QCon 2019 – day 1

Cognitive dissonance is something I’ve been thinking about recently. The difference between what ‘is’, and what you think ‘should be’. And that thought found resonance in an excellent talk today at QCon London 2019. Stuart Davidson presented Change is the only Constant, based on his experiences at Skyscanner.

He started with huge enthusiasm and confidence, and quickly showed us the group of six books he recommended as fundamental to the theories behind his talk. This included the ‘Phoenix Project’ (again), but also ‘The Art of Action’. And it was reading that book on the way home, that I learned about the military strategist Carl von Clausewitz and his ‘Friktion’, which is essentially describing the same Cognitive dissonance in organisations that I had been thinking about a few days ago.

Stuart had great ideas and slides, including how Skyscanner use a variation on Spotify’s Tribes and Squads engineering model to manage their teams and initiatives across teams. Ideas I’m keen to take back to Caplin, possibly starting, as The Art of Action did, with an appreciation of the lessons to be learned from an analysis of the battle of Jena-Auerstedt.
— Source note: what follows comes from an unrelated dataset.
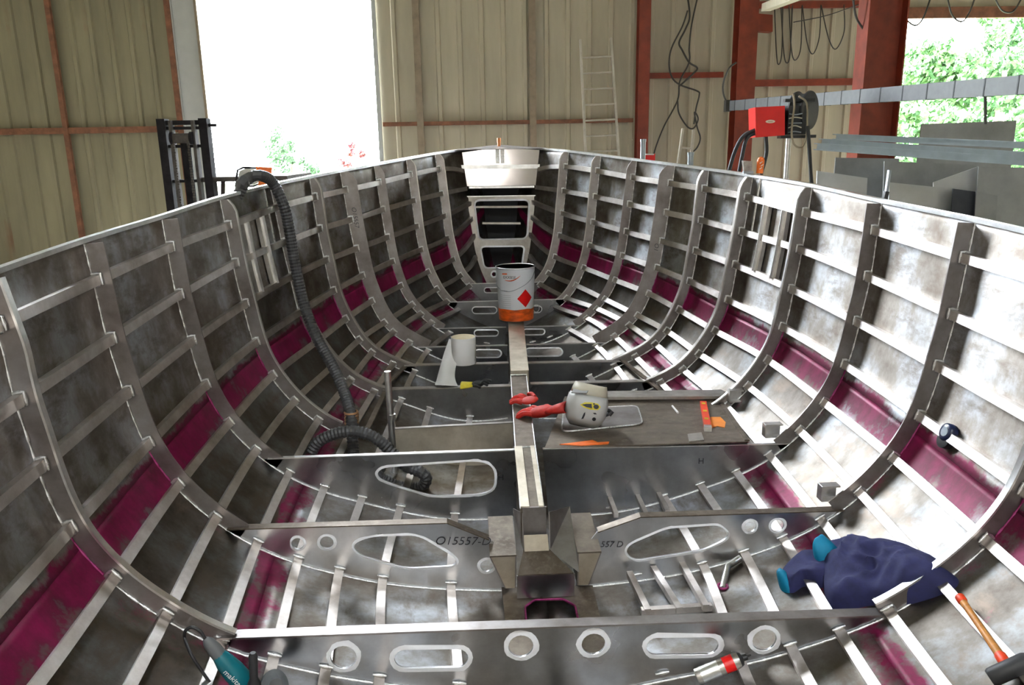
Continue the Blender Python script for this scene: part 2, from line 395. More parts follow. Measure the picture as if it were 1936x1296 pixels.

My day started with a great talk from Jessica Tai on Airbnb’s Great Migration. I particularly enjoyed all the different animals and their migration styles, and how that related back to the migration experience at Airbnb from Monorail to Services.

Another fascinating talk concerned the very real time control of retail robots, and just how much quicker that meant Ocado groceries can be delivered. Thanks to Matthew Cornford for stating the problem, and then talking through how it was technically addressed. Even when that included counter intuitive optimisation steps like using gnarly old Java for loops instead of the modern functional-style operations of java.util.stream. And also using Busy Loops instead of callbacks, which some consider an anti pattern. Although I think a version of them is also used inside LMAX’s Disruptor.

A great first day, and I can’t wait for the next set of talks.